"Systemic risk" turns out to be "Goldman Sachs" risk

lambert's picture

I'm shocked. Ritholtz:

Yesterday, in Backdoor Bailouts for Goldman Sachs?, we noted that GS, as well as Morgan Stanley, Merrill Lynch, and Deutsche Bank, were all made whole [by the taxpayers] on their bad bets with AIG.

That’s right, what was misleadingly described as systemic risk turned out to be in large part little more than a counter-party bailout — money for the very same people who helped cause the problem.

Only the $25 billion figure I mentioned was off by 100% — the WSJ is reporting this morning it was $50 billion dollars, almost a third of $173 billion total AIG loot:

“The beneficiaries of the government’s bailout of American International Group Inc. include at least two dozen U.S. and foreign financial institutions that have been paid roughly $50 billion since the Federal Reserve first extended aid to the insurance giant.

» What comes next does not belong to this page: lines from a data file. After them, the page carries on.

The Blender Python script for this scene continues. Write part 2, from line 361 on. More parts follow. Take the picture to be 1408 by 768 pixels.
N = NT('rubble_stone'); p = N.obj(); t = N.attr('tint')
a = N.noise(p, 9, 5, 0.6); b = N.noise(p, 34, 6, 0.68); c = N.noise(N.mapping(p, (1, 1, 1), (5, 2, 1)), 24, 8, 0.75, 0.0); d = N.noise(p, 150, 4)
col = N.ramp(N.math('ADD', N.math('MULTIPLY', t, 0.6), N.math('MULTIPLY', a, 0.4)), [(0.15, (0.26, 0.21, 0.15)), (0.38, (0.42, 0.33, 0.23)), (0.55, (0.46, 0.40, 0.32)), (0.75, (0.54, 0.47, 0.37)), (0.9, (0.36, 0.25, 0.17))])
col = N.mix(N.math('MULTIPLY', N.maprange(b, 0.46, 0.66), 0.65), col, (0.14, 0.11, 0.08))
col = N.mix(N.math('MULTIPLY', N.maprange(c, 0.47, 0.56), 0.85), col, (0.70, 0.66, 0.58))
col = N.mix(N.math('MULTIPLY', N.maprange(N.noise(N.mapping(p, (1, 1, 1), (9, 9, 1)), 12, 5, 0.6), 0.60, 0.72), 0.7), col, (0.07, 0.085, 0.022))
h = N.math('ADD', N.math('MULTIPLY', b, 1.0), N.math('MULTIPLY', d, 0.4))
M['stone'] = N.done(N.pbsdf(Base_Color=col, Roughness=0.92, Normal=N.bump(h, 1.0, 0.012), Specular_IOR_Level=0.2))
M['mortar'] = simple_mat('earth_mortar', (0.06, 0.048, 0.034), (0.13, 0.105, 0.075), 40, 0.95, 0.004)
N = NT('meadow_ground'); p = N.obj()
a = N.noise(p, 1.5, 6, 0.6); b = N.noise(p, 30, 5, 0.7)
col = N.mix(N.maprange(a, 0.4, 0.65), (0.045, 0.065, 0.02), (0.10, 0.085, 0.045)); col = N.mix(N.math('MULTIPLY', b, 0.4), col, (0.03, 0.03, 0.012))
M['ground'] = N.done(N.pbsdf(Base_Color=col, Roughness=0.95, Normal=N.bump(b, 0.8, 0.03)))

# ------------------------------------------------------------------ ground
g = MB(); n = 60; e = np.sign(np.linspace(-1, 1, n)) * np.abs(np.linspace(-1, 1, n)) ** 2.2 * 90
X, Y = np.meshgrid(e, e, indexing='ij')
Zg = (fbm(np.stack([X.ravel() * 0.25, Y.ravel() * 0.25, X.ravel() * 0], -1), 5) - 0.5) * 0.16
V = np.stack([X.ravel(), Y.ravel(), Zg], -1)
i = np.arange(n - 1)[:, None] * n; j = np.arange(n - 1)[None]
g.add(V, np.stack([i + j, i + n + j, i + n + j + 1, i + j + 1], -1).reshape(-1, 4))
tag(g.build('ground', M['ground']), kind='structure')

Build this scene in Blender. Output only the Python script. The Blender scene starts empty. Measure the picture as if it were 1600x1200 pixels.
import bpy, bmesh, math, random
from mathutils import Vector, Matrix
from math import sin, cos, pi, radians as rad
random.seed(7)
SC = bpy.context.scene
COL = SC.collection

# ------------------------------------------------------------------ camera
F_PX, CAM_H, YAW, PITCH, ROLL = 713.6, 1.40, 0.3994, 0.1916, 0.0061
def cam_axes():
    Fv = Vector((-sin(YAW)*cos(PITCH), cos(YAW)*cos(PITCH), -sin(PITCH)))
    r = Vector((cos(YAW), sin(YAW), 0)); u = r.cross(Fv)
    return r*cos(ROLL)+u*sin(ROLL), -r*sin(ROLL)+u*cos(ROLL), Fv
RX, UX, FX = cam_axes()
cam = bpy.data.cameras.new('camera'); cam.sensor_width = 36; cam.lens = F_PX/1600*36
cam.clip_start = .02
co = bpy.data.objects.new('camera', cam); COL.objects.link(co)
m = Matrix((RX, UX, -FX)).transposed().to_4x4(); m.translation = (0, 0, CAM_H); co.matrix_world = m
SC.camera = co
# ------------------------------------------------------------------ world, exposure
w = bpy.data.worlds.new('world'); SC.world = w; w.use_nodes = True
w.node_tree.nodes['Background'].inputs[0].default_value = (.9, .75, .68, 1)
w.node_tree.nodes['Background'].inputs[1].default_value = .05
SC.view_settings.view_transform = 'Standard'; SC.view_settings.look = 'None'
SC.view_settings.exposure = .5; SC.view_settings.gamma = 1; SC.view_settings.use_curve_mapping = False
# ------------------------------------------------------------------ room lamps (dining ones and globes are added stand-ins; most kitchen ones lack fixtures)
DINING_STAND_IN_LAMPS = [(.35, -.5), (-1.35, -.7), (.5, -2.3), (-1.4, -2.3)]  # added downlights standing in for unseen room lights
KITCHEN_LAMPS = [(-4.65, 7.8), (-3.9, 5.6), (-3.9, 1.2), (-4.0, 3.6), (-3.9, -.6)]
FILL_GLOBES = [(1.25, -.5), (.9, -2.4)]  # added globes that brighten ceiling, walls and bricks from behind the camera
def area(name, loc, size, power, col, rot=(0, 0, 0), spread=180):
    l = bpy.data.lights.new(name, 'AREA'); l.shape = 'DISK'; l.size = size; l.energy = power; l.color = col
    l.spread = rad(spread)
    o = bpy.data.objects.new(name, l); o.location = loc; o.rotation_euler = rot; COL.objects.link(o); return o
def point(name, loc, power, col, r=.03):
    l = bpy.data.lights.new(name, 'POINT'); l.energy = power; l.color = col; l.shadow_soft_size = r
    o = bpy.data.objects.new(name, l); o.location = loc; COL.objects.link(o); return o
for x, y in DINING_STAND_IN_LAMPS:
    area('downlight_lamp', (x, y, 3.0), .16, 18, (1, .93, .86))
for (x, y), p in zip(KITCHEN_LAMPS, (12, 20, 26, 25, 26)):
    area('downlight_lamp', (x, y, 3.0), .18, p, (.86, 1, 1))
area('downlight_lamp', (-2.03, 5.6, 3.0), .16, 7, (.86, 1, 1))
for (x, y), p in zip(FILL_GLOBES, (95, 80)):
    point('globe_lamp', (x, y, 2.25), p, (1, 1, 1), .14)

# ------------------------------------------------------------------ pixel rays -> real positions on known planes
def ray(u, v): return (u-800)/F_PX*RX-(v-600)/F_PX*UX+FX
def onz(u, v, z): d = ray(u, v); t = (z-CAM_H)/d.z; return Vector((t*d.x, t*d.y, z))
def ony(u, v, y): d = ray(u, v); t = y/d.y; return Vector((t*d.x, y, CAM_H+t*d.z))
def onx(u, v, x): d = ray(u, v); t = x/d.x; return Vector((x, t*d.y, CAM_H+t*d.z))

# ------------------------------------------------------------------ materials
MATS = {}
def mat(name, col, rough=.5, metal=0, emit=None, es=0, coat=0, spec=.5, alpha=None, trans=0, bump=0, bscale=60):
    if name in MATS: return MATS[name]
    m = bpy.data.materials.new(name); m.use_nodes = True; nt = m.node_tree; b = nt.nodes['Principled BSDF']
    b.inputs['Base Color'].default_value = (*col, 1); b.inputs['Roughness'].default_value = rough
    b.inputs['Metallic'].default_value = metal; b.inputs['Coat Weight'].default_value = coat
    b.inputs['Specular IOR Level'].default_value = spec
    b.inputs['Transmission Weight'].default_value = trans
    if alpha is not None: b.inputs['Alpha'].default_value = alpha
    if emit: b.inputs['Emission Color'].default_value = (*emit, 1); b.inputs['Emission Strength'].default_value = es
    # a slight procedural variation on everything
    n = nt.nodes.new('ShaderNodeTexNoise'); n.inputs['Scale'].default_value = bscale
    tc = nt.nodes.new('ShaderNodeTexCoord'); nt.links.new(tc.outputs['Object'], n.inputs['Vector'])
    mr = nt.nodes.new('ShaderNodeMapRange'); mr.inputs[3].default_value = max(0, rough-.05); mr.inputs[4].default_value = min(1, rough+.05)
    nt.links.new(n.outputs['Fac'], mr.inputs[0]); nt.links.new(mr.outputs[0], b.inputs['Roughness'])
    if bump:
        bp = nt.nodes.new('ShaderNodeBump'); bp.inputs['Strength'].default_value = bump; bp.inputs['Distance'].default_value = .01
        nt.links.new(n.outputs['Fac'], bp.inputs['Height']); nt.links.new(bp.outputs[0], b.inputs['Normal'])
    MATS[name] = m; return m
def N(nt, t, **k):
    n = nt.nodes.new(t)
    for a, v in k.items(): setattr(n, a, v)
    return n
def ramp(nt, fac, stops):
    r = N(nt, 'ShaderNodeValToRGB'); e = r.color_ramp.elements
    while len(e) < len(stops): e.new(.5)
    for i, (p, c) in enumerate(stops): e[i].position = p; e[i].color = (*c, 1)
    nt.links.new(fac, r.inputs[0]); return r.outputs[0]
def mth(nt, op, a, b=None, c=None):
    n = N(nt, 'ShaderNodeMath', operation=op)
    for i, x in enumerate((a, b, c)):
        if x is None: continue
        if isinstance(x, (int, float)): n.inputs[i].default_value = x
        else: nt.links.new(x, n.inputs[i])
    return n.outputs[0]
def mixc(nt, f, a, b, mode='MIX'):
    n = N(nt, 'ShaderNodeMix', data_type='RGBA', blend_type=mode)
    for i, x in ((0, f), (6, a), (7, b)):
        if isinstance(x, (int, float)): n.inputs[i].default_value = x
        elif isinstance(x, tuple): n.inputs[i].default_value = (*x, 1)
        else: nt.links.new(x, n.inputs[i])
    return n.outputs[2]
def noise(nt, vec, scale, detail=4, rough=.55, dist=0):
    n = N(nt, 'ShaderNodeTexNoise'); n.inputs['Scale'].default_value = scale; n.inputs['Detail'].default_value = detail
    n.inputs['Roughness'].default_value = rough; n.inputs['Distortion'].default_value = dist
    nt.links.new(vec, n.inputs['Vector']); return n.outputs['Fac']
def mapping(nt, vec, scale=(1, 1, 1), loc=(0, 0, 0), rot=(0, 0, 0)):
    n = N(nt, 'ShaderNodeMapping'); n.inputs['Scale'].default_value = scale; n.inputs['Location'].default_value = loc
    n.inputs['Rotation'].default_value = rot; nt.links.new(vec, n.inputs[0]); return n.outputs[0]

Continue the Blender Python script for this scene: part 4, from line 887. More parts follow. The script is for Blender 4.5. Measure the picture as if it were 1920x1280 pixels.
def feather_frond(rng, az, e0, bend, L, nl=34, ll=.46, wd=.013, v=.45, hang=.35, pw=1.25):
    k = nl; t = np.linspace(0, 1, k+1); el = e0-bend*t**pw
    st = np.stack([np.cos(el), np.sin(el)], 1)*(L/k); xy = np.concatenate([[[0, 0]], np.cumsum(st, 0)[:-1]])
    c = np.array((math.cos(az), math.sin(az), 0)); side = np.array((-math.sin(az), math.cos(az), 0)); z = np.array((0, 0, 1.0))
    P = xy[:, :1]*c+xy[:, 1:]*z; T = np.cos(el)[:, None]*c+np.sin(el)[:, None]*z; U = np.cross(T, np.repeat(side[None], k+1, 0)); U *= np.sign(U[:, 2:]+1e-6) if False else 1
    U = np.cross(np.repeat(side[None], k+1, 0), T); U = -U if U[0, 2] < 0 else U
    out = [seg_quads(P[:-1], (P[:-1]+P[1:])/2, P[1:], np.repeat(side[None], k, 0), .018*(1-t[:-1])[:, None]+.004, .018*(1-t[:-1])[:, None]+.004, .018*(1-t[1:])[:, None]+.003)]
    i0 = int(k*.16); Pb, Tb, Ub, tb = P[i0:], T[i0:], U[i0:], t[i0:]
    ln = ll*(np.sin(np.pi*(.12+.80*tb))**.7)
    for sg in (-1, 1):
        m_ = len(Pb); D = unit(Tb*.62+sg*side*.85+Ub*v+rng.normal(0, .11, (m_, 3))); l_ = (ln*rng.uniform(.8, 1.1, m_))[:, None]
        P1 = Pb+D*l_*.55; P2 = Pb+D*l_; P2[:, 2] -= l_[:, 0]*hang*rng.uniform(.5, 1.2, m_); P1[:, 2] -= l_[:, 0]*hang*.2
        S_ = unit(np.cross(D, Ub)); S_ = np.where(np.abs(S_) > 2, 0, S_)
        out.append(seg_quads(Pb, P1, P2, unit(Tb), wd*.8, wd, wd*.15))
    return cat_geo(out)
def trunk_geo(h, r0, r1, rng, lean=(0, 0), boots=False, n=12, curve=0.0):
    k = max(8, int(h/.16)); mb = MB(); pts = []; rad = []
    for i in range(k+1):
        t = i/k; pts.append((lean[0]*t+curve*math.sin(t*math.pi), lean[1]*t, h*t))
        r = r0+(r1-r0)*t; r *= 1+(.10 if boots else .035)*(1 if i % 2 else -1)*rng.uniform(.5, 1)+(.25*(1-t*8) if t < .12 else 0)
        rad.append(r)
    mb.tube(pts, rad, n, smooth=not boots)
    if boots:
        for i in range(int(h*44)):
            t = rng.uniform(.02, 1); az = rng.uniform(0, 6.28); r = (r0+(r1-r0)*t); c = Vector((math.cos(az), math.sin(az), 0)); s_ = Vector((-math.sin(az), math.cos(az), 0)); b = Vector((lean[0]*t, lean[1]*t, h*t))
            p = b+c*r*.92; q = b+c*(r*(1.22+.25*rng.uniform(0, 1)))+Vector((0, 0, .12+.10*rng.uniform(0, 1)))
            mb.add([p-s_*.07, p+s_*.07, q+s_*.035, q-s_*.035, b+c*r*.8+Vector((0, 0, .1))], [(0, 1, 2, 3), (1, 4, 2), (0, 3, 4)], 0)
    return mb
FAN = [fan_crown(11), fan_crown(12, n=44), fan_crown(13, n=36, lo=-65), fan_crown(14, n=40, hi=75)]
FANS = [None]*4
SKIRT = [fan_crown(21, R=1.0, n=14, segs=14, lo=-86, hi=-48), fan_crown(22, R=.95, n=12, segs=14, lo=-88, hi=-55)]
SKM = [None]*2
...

Among those institutions are Goldman Sachs Group Inc. and Germany’s Deutsche Bank AG, each of which received roughly $6 billion in payments between mid-September and December 2008, according to a confidential document and people familiar with the matter.

Other banks that received large payouts from AIG late last year include Merrill Lynch, now part of Bank of America Corp., and French bank Société Générale SA.

More than a dozen firms with smaller exposures to AIG also received payouts, including Morgan Stanley, Royal Bank of Scotland Group PLC and HSBC Holdings PLC, according to the confidential document.”

Now you know why the Fed was so reluctant to reveal who the coutnerparties were.

And one might also wonder, back in October, when the Democrat wrote the TARP legislation NOW NOW NOW and Obama worked the phones for it, what the "systemic risk" was then? And when I say "what," I think I mean "who."

This is a giant FUCK YOU to the American taxpayer.* Isn’t there some Congressmen (besides Ron Paul) who are morally offended by the Paulson plan, which is slowly becoming the Geithner plan? Isn’t there anything that can be done?

And the Giethner plan is the Obama plan. Now, one of Obama's strengths is that he's never the one left holding the bag. The "shared sacrifice" schtick really isn't going to work much longer when it's so very evident whp's doing the sacrificing, and who's collecting the loot. Whether Obama has the ability to harness populist outrage, I don't know. It seems like an obvious way forward.

NOTE * Look! Over there! Rush Limbaugh!